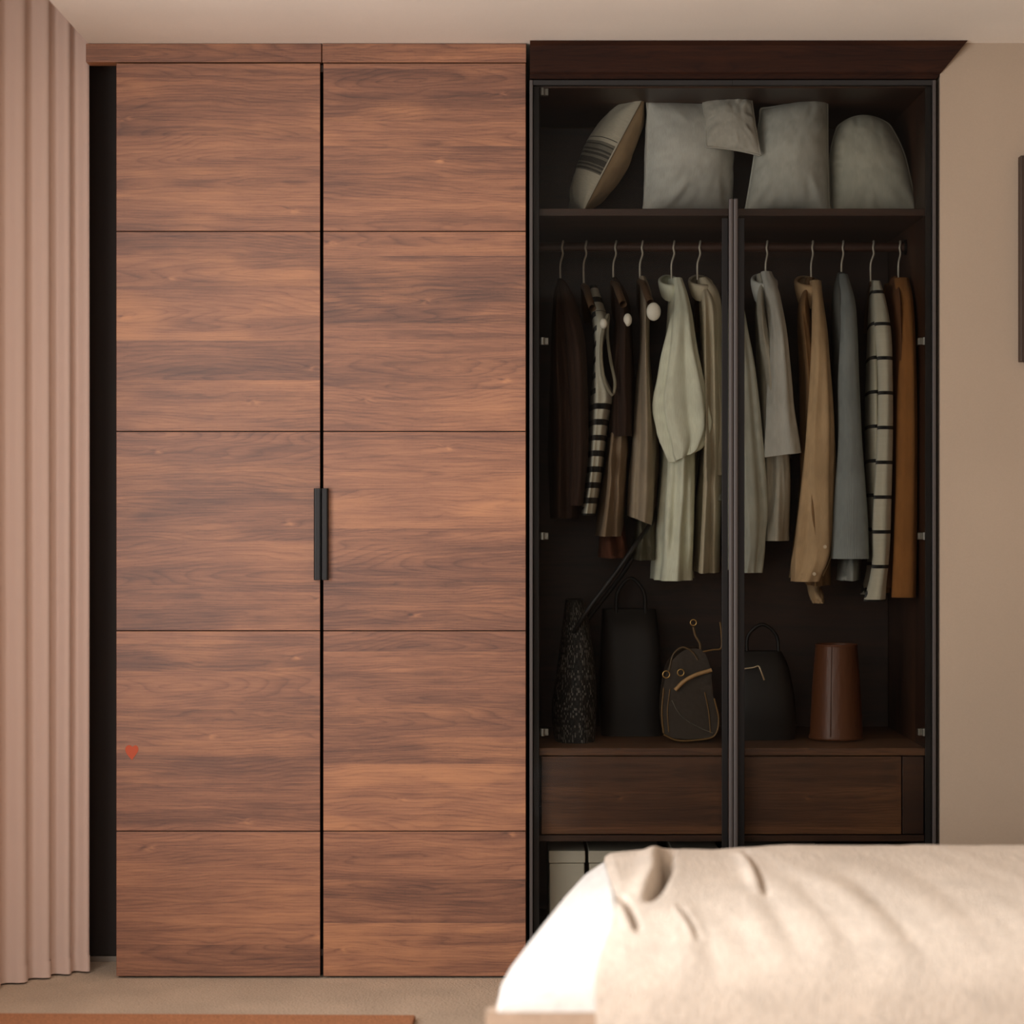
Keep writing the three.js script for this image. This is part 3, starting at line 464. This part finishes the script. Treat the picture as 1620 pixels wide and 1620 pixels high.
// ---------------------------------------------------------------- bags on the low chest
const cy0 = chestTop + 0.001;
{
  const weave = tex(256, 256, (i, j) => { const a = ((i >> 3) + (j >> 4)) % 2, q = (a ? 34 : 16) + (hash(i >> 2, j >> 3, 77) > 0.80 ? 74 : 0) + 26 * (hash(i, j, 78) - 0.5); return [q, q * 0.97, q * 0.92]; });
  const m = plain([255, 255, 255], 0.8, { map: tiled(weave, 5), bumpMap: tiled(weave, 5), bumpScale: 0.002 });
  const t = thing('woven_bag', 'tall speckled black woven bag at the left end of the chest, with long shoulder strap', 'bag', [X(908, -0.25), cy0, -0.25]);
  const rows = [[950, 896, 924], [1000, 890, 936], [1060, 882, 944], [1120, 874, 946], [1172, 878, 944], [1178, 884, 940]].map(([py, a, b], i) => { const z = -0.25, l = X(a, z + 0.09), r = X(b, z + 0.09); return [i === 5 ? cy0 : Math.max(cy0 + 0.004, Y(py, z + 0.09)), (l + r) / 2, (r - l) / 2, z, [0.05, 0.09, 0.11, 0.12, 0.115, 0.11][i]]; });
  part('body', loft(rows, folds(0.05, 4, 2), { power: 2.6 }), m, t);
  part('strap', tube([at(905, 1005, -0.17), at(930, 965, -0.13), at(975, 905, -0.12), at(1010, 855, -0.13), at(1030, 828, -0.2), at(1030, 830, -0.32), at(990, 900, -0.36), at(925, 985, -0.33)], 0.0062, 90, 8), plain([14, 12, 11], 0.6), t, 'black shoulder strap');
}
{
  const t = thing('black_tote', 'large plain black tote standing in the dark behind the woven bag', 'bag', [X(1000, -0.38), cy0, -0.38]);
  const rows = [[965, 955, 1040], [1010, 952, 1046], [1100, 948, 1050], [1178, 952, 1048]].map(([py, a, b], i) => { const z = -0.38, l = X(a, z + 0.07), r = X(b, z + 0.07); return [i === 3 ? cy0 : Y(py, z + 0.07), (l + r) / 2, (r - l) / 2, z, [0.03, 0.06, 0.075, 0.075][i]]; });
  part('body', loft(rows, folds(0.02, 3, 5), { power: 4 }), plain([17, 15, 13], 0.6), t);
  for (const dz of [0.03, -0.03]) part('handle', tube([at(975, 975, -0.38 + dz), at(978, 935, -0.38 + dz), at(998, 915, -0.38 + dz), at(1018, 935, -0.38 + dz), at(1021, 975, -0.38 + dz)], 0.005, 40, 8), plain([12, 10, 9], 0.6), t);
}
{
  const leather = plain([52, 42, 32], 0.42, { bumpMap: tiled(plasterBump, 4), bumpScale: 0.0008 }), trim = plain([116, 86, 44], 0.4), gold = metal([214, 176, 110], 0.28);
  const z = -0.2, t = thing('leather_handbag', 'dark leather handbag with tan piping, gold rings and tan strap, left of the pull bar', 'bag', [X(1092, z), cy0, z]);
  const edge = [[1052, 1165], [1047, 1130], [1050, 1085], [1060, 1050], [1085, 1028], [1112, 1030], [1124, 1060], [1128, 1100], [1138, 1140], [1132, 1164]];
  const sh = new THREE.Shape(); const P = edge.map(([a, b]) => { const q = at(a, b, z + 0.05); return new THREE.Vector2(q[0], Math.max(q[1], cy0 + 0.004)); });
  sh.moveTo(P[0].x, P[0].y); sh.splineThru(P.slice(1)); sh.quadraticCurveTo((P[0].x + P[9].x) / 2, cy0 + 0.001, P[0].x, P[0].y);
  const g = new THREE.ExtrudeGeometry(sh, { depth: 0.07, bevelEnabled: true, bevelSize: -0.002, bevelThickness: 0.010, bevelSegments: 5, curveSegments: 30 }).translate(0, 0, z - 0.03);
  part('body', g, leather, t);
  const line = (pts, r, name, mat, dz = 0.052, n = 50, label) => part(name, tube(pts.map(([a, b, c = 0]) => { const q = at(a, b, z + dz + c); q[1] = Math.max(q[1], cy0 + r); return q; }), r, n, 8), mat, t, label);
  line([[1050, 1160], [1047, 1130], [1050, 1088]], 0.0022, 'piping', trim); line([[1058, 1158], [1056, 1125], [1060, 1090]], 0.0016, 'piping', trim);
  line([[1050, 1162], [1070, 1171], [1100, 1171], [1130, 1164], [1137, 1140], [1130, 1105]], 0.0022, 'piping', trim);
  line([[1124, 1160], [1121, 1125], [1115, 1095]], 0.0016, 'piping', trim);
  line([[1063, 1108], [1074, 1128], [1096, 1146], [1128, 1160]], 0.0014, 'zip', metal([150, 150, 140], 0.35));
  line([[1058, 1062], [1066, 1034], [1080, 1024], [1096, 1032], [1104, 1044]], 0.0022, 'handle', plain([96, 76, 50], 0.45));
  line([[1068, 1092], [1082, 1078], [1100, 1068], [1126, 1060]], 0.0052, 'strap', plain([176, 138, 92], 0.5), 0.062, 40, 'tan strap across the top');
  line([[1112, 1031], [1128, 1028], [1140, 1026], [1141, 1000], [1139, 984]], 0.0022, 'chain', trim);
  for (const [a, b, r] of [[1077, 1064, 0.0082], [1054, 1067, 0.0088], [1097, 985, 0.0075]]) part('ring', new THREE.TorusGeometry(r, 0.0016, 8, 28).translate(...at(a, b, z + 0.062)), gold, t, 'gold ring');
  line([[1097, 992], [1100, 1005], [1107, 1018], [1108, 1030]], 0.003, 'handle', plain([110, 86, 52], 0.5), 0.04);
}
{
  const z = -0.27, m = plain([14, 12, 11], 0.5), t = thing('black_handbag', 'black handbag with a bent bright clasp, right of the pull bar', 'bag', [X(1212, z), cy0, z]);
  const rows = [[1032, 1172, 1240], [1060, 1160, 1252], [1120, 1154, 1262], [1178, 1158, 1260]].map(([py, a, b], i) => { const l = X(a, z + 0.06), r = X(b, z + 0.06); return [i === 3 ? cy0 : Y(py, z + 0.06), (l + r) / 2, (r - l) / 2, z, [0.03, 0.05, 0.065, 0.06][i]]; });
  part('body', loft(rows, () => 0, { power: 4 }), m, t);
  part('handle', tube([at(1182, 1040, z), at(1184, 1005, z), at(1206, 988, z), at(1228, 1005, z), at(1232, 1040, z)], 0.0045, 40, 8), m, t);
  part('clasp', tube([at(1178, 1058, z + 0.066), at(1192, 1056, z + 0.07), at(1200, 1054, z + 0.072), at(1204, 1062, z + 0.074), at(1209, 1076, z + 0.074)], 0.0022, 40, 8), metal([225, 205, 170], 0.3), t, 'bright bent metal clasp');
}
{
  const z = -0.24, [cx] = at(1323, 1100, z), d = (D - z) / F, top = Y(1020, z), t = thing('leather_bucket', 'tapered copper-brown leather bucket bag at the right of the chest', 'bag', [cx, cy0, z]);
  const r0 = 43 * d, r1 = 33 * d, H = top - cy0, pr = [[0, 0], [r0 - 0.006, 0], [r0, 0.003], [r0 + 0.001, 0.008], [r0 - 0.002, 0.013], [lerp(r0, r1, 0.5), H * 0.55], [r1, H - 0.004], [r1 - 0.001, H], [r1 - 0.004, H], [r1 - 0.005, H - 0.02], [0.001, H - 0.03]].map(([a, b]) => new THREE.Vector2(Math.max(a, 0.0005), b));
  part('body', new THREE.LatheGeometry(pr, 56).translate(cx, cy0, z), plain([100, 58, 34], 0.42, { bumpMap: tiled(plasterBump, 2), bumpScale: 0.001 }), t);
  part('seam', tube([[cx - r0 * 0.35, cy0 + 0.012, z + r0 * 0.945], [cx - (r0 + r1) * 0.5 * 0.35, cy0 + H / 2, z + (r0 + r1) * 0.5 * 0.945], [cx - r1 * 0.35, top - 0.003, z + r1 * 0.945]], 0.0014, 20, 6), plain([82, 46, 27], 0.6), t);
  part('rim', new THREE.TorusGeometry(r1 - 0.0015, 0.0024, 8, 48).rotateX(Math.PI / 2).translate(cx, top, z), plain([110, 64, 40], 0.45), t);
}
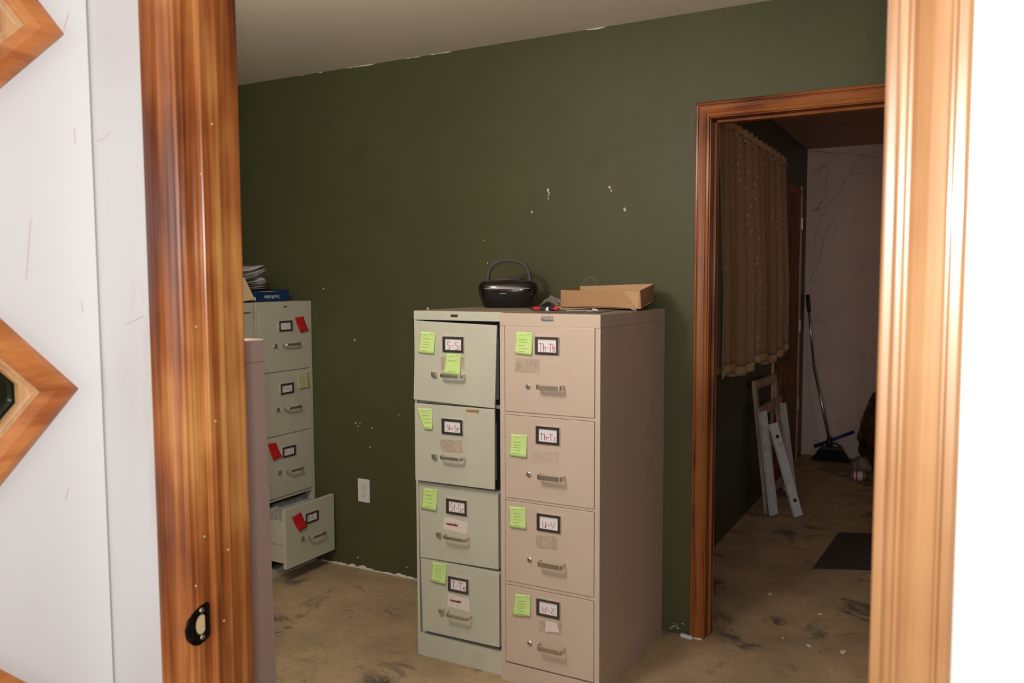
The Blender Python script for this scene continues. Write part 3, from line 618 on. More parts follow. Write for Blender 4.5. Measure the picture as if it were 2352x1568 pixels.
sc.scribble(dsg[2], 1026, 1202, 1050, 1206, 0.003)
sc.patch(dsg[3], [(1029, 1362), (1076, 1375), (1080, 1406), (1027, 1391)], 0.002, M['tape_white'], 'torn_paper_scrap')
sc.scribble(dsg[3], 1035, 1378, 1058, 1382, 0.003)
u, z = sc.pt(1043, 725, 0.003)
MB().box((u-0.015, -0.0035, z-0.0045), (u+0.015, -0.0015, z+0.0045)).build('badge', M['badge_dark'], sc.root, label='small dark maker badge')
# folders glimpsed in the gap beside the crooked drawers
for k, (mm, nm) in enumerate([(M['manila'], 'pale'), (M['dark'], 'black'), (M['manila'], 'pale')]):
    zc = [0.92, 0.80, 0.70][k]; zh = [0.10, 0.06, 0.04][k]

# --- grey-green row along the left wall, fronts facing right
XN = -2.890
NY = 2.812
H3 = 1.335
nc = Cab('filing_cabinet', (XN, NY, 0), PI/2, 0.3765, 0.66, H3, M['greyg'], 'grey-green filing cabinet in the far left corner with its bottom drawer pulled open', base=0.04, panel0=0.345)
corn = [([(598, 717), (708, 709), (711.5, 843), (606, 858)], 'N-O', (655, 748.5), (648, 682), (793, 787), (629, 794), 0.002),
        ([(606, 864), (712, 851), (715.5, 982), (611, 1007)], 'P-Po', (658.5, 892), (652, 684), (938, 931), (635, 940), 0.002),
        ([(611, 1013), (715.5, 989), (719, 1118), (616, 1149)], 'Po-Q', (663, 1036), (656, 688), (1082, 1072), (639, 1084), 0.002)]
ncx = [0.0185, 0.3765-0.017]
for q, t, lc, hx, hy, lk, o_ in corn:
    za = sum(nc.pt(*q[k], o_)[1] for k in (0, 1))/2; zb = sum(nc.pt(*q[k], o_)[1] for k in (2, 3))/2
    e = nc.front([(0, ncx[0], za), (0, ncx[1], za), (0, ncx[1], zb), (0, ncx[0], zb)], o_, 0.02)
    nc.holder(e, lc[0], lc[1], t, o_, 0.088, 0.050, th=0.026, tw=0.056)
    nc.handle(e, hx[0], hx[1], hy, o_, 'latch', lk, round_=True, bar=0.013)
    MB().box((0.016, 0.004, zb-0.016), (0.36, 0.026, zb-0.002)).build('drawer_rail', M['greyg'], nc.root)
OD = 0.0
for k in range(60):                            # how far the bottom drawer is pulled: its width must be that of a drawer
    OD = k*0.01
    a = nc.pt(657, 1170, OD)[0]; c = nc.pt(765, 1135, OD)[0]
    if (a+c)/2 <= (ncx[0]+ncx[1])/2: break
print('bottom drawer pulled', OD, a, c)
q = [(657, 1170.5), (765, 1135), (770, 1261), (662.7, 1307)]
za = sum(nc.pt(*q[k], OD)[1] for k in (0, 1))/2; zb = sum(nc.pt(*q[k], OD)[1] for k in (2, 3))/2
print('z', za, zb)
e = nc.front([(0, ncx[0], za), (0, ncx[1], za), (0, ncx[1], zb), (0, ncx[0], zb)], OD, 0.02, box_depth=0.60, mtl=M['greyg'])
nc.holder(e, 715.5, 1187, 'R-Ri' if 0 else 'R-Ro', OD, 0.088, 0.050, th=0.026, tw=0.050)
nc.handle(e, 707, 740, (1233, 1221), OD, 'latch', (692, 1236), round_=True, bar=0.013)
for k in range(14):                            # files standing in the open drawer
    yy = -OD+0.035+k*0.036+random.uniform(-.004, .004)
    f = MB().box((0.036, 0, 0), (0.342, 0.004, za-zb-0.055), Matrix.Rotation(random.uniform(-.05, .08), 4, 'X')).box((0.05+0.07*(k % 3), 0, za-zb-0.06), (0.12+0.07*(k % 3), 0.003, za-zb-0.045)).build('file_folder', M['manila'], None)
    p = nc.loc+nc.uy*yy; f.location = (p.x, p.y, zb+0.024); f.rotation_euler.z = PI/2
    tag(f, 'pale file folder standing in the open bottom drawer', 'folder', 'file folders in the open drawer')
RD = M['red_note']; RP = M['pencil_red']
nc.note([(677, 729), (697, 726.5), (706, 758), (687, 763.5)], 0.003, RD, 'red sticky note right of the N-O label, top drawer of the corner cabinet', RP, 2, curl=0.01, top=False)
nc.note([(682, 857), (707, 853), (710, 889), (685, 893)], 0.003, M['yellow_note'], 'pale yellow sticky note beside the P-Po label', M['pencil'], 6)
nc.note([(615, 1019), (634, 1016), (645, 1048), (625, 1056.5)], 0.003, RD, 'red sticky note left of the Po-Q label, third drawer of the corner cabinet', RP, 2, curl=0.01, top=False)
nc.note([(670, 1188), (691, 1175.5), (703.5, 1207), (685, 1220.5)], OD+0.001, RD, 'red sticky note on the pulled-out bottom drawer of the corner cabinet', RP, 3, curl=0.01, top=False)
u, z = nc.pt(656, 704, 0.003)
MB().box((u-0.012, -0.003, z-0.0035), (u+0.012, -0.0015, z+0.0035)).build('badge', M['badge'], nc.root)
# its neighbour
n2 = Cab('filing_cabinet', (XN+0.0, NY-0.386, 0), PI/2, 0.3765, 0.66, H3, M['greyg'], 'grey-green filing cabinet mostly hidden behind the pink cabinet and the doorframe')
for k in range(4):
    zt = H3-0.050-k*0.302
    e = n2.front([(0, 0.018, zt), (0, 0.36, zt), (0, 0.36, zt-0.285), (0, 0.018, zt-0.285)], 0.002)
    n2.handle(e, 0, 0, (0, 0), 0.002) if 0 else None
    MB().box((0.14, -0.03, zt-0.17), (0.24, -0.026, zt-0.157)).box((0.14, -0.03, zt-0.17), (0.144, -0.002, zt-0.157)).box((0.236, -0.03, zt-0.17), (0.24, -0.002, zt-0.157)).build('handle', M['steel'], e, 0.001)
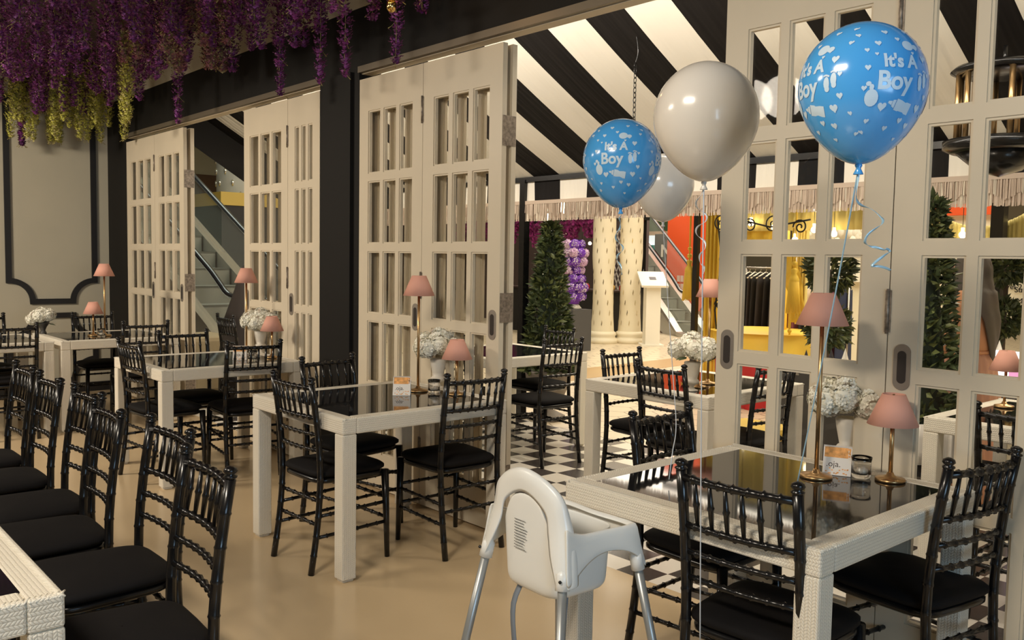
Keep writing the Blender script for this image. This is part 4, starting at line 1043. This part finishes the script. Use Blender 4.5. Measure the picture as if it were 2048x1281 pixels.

• [Problem]: Look through the listing above. Pick out each line with "Keep" and copy it.

• [Problem solution]:
Keep writing the three.js script for this image. This is part 3, starting at line 464. This part finishes the script. Treat the picture as 1620 pixels wide and 1620 pixels high.
Keep writing the Blender script for this image. This is part 4, starting at line 1043. This part finishes the script. Use Blender 4.5. Measure the picture as if it were 2048x1281 pixels.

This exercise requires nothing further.